● **EXERCISE**
In the records below, find the line that contains "Reconstruct this image" and the line that contains "S = bpy.context.scene"; write out exactly those two lines and everything between them, without the pictures.

● **ENTRIES SHOWN**
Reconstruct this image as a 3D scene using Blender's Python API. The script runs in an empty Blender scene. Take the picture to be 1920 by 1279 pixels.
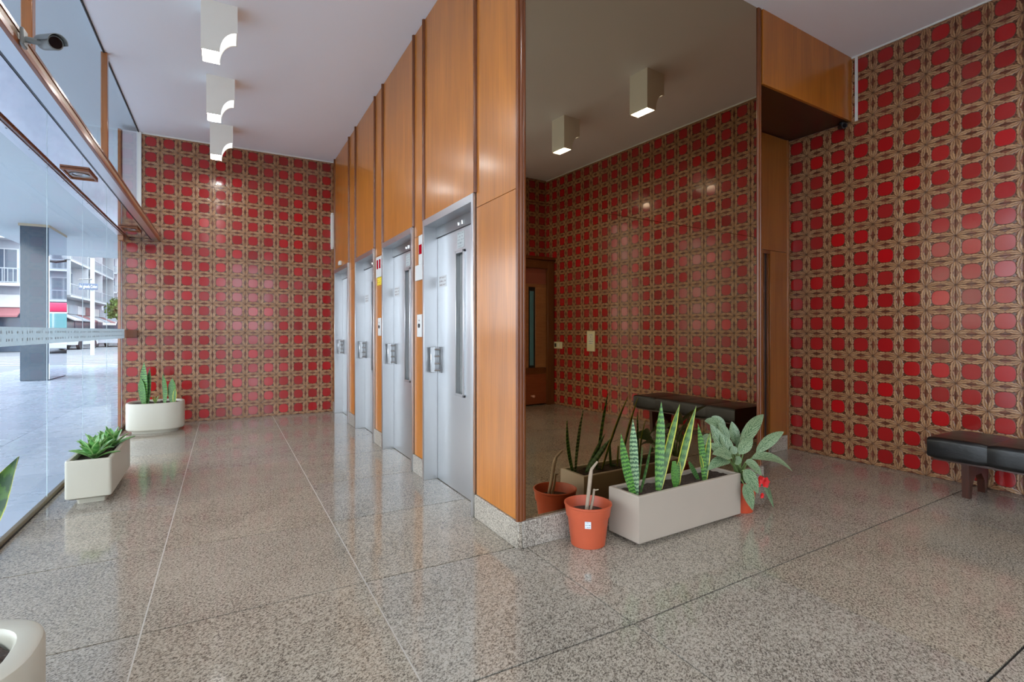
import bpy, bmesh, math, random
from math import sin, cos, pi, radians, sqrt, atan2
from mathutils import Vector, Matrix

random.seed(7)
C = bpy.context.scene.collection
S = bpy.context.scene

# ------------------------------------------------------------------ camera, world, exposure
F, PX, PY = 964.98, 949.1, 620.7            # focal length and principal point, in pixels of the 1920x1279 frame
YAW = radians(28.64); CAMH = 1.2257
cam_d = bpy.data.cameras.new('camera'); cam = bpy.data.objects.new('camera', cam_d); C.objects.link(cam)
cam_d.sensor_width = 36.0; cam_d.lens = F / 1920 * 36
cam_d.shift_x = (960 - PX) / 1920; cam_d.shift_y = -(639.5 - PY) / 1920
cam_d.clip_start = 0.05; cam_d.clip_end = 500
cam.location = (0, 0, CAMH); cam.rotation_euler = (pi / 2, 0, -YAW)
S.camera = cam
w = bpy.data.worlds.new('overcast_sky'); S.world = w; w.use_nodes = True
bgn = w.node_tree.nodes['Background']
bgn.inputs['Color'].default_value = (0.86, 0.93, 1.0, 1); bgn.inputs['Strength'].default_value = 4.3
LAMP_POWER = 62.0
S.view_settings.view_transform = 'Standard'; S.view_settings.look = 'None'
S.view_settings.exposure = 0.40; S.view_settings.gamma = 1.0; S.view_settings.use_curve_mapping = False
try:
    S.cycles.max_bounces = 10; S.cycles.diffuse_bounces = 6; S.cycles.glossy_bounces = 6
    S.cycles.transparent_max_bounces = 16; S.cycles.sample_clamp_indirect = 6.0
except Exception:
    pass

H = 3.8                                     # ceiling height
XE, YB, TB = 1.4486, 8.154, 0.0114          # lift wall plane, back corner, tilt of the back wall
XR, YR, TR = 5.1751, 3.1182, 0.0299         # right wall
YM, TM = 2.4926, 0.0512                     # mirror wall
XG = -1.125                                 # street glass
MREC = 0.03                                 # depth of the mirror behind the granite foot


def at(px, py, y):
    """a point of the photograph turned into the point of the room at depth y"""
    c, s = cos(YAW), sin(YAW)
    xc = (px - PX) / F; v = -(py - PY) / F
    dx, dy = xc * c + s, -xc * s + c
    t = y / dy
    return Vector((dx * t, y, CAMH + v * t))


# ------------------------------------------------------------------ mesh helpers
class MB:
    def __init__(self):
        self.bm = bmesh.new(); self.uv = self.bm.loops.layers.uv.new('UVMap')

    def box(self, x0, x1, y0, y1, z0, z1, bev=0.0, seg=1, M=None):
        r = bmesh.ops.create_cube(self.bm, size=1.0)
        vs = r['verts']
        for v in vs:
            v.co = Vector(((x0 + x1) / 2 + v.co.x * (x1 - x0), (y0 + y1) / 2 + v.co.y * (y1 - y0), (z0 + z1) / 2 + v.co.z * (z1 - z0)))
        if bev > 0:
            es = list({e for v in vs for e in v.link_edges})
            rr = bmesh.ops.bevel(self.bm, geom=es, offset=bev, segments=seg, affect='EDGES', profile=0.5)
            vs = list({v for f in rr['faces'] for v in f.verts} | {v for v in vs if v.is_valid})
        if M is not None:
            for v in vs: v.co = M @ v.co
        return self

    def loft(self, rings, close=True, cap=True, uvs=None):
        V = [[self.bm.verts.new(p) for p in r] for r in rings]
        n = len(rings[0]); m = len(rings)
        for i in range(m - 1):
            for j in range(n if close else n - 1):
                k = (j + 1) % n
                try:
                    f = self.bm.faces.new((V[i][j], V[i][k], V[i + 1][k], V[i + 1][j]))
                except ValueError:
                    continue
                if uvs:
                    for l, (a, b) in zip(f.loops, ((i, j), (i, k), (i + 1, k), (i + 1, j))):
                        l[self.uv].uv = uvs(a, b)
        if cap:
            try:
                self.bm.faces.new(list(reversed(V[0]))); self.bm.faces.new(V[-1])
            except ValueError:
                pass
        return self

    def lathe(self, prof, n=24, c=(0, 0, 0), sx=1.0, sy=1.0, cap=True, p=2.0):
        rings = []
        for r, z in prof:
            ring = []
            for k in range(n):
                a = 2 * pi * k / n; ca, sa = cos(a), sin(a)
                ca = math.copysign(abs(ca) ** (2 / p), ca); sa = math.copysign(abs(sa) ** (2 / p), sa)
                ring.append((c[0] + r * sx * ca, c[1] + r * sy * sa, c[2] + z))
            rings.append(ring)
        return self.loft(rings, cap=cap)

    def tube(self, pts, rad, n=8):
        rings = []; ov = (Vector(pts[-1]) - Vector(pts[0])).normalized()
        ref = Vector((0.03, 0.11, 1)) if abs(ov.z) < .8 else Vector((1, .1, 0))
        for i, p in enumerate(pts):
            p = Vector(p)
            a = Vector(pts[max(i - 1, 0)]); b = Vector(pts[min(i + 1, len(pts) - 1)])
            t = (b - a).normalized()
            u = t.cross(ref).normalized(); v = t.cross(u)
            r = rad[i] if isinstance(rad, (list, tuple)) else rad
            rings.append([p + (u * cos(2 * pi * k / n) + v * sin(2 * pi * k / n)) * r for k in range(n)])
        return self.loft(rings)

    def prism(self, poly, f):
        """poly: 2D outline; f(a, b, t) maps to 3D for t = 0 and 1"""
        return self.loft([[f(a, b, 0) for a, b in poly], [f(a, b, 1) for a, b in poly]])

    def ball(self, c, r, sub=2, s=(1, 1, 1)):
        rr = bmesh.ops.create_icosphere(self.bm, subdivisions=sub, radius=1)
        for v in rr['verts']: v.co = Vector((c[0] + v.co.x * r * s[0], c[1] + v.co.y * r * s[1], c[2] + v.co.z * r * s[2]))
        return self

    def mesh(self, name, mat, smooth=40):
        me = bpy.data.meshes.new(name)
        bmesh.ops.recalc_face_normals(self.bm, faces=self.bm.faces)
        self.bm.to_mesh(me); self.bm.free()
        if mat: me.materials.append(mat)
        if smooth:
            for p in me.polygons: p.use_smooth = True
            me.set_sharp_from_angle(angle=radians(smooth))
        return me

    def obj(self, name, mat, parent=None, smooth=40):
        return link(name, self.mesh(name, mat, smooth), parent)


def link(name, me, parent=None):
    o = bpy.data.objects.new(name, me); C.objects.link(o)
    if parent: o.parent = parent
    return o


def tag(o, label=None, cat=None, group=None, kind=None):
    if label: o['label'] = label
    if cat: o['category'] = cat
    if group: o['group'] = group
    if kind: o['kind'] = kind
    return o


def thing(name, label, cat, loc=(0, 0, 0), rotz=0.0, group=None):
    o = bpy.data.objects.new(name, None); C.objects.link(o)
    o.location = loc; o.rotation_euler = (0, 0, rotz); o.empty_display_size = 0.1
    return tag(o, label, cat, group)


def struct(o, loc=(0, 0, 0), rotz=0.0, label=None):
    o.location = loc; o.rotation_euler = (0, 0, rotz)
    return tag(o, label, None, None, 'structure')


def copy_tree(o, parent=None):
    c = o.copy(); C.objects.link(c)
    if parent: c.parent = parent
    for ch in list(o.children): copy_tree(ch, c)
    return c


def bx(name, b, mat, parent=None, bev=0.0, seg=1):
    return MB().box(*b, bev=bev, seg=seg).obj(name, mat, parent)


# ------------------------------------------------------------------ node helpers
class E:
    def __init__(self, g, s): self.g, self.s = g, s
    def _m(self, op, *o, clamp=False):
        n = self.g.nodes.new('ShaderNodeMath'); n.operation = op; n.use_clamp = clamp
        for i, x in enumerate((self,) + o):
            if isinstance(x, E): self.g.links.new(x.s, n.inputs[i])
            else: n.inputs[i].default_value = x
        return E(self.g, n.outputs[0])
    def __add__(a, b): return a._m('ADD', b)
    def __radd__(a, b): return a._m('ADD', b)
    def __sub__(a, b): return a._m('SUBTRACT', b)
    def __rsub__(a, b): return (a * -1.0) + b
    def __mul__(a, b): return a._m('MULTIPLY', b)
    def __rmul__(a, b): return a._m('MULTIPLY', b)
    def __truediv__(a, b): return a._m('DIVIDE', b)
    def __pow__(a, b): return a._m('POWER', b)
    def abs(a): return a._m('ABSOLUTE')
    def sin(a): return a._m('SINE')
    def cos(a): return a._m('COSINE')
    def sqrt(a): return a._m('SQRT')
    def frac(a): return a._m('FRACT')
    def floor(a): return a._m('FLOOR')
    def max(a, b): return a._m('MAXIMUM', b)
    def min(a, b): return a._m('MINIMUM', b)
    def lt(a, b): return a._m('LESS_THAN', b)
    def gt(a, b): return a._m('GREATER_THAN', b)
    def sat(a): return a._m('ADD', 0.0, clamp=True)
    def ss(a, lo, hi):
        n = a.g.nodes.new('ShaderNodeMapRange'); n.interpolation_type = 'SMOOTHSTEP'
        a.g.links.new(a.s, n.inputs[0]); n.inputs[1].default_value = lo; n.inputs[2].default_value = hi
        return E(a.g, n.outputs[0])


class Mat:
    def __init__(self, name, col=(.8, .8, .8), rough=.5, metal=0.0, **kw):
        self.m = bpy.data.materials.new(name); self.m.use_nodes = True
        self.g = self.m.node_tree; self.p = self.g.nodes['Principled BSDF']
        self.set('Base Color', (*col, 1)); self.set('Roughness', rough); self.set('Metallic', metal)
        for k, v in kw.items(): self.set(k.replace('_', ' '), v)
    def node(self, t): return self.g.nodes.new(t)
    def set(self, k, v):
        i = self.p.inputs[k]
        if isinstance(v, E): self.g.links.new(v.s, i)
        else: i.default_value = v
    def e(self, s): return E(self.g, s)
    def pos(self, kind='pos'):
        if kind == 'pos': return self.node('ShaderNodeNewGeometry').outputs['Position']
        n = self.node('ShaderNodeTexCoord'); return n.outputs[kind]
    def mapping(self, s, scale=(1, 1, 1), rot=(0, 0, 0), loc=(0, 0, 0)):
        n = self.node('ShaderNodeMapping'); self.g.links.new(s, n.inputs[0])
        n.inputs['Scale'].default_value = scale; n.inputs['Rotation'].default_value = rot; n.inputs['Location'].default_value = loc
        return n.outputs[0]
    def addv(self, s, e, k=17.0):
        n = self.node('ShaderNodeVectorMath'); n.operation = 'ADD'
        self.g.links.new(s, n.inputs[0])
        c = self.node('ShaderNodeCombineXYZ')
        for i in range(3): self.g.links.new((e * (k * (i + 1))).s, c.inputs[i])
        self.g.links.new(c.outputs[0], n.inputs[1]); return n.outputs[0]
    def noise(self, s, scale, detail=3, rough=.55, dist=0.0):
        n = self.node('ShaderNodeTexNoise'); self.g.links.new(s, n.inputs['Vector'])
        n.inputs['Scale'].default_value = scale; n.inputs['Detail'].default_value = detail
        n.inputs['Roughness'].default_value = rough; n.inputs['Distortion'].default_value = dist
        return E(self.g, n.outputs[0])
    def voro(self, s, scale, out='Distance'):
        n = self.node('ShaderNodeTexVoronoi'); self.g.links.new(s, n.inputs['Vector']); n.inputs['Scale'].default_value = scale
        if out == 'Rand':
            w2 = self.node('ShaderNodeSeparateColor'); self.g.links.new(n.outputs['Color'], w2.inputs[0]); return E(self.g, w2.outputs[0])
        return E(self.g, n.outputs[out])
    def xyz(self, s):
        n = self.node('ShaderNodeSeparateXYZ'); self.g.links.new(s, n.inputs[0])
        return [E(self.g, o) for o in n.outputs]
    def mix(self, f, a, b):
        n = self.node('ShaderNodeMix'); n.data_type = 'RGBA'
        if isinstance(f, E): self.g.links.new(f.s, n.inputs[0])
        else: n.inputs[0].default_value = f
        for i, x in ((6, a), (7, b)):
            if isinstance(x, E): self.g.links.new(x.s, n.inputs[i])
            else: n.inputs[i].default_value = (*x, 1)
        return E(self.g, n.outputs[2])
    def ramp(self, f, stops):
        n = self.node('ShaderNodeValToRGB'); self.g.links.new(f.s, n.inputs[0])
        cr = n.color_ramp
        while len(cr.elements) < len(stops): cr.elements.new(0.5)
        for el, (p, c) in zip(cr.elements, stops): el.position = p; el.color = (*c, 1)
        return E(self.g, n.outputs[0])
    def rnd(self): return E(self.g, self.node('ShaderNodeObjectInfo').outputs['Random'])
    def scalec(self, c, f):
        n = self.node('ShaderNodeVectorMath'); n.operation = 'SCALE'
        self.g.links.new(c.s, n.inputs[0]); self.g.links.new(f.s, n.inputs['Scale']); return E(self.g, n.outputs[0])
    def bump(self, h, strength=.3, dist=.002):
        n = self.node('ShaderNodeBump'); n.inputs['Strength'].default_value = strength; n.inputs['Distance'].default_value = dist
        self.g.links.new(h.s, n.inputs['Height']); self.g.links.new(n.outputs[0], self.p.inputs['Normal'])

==

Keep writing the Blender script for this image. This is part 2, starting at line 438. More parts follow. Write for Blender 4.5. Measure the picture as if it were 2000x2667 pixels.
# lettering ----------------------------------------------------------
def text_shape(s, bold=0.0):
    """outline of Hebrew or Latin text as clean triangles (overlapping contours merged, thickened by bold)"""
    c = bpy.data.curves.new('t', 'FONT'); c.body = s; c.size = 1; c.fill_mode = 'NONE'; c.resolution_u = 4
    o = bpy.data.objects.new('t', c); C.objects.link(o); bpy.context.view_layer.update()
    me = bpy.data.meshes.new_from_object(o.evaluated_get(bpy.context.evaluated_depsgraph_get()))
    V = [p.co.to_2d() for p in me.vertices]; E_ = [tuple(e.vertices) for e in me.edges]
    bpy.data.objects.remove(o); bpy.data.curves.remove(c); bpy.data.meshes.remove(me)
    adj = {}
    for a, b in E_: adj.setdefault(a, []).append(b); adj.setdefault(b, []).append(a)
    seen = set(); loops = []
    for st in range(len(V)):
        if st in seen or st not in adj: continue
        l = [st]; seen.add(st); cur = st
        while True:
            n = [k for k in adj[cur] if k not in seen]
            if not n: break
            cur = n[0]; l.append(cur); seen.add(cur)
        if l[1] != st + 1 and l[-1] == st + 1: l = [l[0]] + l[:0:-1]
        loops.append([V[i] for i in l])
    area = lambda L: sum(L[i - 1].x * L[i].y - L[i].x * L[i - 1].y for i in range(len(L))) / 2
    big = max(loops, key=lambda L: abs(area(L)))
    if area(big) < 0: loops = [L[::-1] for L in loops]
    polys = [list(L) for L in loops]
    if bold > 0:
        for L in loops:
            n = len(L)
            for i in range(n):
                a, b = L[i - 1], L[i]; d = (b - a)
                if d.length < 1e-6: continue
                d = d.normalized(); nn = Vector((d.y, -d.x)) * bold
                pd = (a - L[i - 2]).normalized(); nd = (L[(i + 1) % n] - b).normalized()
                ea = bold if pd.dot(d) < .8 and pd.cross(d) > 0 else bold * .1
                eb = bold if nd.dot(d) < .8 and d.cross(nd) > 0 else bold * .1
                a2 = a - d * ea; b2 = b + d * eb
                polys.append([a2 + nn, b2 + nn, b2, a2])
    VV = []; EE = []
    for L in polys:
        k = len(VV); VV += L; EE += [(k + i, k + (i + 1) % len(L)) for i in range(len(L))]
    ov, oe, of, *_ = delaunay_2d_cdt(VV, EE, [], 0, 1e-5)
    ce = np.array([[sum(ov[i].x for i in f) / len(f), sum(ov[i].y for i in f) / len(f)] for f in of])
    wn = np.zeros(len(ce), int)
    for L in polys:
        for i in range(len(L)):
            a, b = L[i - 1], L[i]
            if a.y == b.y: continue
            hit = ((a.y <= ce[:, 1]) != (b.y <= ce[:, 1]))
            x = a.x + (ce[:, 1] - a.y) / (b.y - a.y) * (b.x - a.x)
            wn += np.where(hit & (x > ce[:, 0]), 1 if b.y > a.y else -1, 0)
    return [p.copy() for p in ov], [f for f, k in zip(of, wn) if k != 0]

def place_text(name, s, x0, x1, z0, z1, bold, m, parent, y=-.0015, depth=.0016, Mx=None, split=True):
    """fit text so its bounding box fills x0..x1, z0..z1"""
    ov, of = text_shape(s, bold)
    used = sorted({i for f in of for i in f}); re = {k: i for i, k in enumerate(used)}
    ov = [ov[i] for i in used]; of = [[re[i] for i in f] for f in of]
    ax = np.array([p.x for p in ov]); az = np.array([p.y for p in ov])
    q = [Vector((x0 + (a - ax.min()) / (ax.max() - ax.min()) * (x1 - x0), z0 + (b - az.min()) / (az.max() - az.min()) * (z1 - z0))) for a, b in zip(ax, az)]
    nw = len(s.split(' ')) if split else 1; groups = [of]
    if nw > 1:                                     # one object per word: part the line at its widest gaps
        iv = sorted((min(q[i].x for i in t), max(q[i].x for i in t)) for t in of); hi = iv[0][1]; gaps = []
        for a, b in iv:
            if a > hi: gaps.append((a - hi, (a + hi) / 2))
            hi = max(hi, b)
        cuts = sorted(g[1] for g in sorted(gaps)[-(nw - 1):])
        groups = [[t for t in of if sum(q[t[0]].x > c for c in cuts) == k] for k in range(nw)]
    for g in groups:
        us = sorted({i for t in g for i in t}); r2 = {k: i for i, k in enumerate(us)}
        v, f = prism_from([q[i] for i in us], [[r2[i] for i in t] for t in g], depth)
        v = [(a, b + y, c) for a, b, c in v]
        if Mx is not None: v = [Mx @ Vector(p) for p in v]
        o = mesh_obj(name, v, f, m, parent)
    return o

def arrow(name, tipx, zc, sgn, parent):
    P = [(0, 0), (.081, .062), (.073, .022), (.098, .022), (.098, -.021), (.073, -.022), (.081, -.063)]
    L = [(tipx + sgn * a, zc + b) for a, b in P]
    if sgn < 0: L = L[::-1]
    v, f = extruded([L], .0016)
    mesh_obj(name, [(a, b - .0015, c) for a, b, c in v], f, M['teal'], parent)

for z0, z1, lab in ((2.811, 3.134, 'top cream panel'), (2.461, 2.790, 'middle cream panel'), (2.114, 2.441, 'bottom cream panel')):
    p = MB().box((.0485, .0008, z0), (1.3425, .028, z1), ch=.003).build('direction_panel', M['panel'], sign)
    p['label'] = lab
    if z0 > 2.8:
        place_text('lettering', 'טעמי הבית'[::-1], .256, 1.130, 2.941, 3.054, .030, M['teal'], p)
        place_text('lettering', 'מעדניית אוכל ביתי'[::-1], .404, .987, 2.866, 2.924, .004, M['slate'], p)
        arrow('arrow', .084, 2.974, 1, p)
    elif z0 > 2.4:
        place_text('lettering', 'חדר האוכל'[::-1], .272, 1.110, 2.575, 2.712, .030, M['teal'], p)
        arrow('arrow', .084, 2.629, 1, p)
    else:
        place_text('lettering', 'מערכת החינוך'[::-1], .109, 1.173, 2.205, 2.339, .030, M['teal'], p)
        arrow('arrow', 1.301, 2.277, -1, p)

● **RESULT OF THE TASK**
Reconstruct this image as a 3D scene using Blender's Python API. The script runs in an empty Blender scene. Take the picture to be 1920 by 1279 pixels.
import bpy, bmesh, math, random
from math import sin, cos, pi, radians, sqrt, atan2
from mathutils import Vector, Matrix

random.seed(7)
C = bpy.context.scene.collection
S = bpy.context.scene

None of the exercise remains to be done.